The Attack Technique

The reported tradecraft chains familiar but persistent weaknesses. Initial access is attributed to a VPN compromise, likely abusing credential reuse or an unpatched edge appliance, granting a foothold inside the trusted network boundary. From there, the actor reportedly moved laterally across loosely segmented tenant environments and deployed automated collection agents to scrape data from multiple subsystems in parallel. Exfiltration was staged through distributed egress: data was aggregated onto several intermediate servers and then drained over time in low-and-slow flows designed to blend with legitimate scientific data transfers, which routinely involve terabyte-scale movements. The result is an intrusion that avoided the alert profile of a single mass exfiltration event by mimicking normal HPC workload behavior.

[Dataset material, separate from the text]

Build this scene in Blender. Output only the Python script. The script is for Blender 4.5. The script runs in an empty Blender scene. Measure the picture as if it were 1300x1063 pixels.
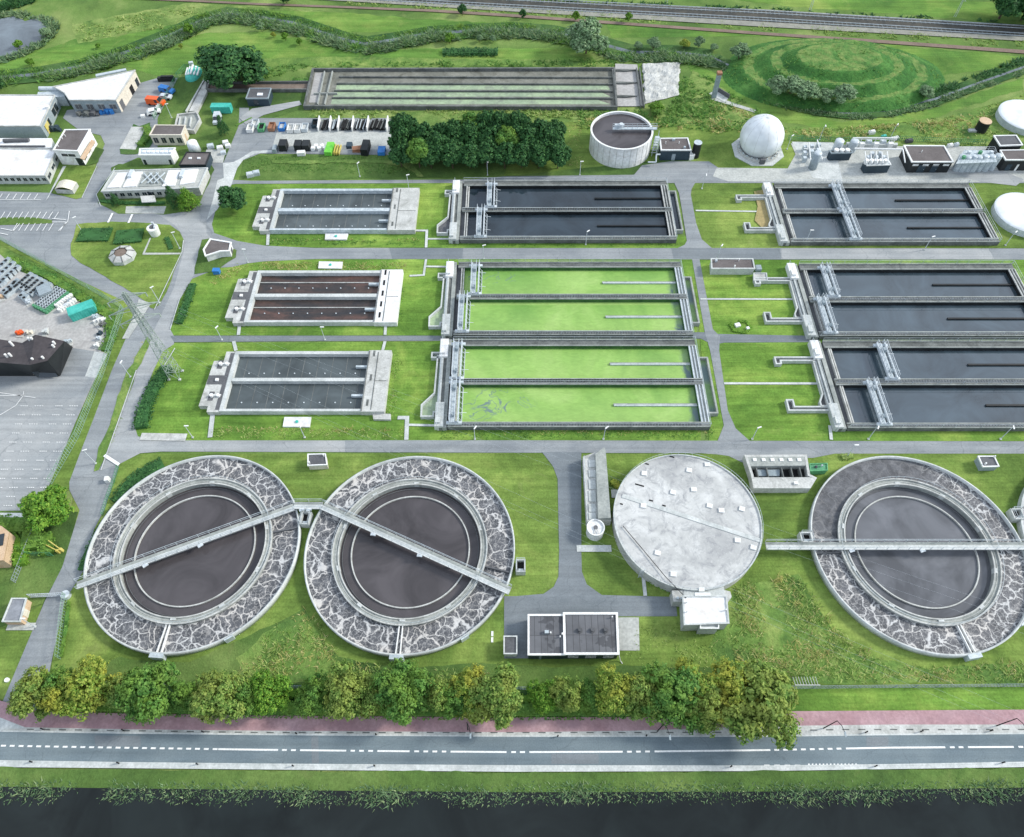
EXPO=0.46
import bpy, math, random
from mathutils import Vector, Matrix, noise
from mathutils.geometry import tessellate_polygon
R=math.radians
random.seed(7)
scn=bpy.context.scene
COL=scn.collection
# ------------------------------------------------------------------ camera model
F=938.84; PITCH=R(54.606); YAW=R(.4784); ROLL=R(-.3857); CH=120.0; PX,PY=650.0,487.0
cp,sp=math.cos(PITCH),math.sin(PITCH); cy_,sy_=math.cos(YAW),math.sin(YAW); cr,sr=math.cos(ROLL),math.sin(ROLL)
def rz(v): return Vector((cy_*v[0]-sy_*v[1], sy_*v[0]+cy_*v[1], v[2]))
Rr=Vector((1,0,0)); Uu=Vector((0,sp,cp)); Ff=Vector((0,cp,-sp))
CR=rz(cr*Rr+sr*Uu); CU=rz(-sr*Rr+cr*Uu); CF=rz(Ff)
def G(px,py,z=0.0):
    "the spot of the site plan that a surveyed photo point stands on, at height z"
    d=CR*((px-PX)/F)+CU*(-(py-PY)/F)+CF
    t=(z-CH)/d.z
    return (d.x*t,d.y*t)
def HGT(px,yt,yb): return CH*(1-G(px,yb)[1]/G(px,yt)[1])
cam=bpy.data.cameras.new('camera'); co=bpy.data.objects.new('camera',cam); COL.objects.link(co)
m=Matrix((( CR.x,CU.x,-CF.x,0),(CR.y,CU.y,-CF.y,0),(CR.z,CU.z,-CF.z,CH),(0,0,0,1)))
co.matrix_world=m; cam.sensor_width=36; cam.lens=F/1300*36; cam.shift_y=-44.5/1300; cam.clip_end=6000; cam.clip_start=1
scn.camera=co
# ------------------------------------------------------------------ light
SUNEL=34; SUNAZ=Vector((.975,.22,0)).normalized()
w=bpy.data.worlds.new('World'); scn.world=w; w.use_nodes=True
nt=w.node_tree; bg=nt.nodes['Background']; bg.inputs['Strength'].default_value=.115
sky=nt.nodes.new('ShaderNodeTexSky'); sky.sky_type='NISHITA'; sky.sun_disc=False
sky.sun_elevation=R(SUNEL); sky.sun_rotation=math.atan2(SUNAZ.x,SUNAZ.y)
sky.air_density=1; sky.dust_density=1.5; sky.ozone_density=1
tc=nt.nodes.new('ShaderNodeTexCoord'); nz=nt.nodes.new('ShaderNodeTexNoise'); nz.inputs['Scale'].default_value=3.2; nz.inputs['Detail'].default_value=6; nz.inputs['Distortion'].default_value=.4
mp=nt.nodes.new('ShaderNodeMapping'); mp.inputs['Scale'].default_value=(1,1,2.2); nt.links.new(tc.outputs['Generated'],mp.inputs['Vector']); nt.links.new(mp.outputs['Vector'],nz.inputs['Vector'])
cr_=nt.nodes.new('ShaderNodeValToRGB'); cr_.color_ramp.elements[0].position=.34; cr_.color_ramp.elements[0].color=(.55,.55,.55,1); cr_.color_ramp.elements[1].position=.62; cr_.color_ramp.elements[1].color=(1,1,1,1)
nt.links.new(nz.outputs['Fac'],cr_.inputs['Fac'])
mx=nt.nodes.new('ShaderNodeMix'); mx.data_type='RGBA'; mx.inputs[7].default_value=(6.3,7.0,8.1,1)
nt.links.new(cr_.outputs['Color'],mx.inputs[0]); nt.links.new(sky.outputs['Color'],mx.inputs[6]); nt.links.new(mx.outputs[2],bg.inputs['Color'])
sl=bpy.data.lights.new('sun','SUN'); sl.energy=2.8; sl.angle=R(10); sl.color=(1,.95,.87)
so=bpy.data.objects.new('sun',sl); COL.objects.link(so)
sd=Vector((SUNAZ.x*math.cos(R(SUNEL)),SUNAZ.y*math.cos(R(SUNEL)),math.sin(R(SUNEL))))
so.rotation_euler=sd.to_track_quat('Z','Y').to_euler()
scn.view_settings.view_transform='Standard'; scn.view_settings.look='None'; scn.view_settings.exposure=EXPO; scn.view_settings.gamma=1; scn.view_settings.use_curve_mapping=False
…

What Organizations Should Do

  1. Enforce phishing-resistant MFA on all VPN, SSH, and remote management interfaces, and aggressively rotate credentials for edge appliances.
  2. Segment multi-tenant compute environments so that customer workloads, administrative planes, and sensitive research projects cannot reach each other without explicit policy.
  3. Baseline normal data egress volumes per tenant and alert on distributed or staged transfers, not just single large flows.
  4. Monitor for botnet-style internal collection behavior, including unusual cross-node SSH, parallel file system scraping, and aggregation to non-standard staging hosts.
  5. Apply data classification and DLP controls at the storage layer so that classified or export-controlled datasets cannot be read by general-purpose tenant jobs.
  6. Conduct red team exercises that specifically simulate slow, distributed exfiltration over weeks to validate detection coverage beyond point-in-time alerts.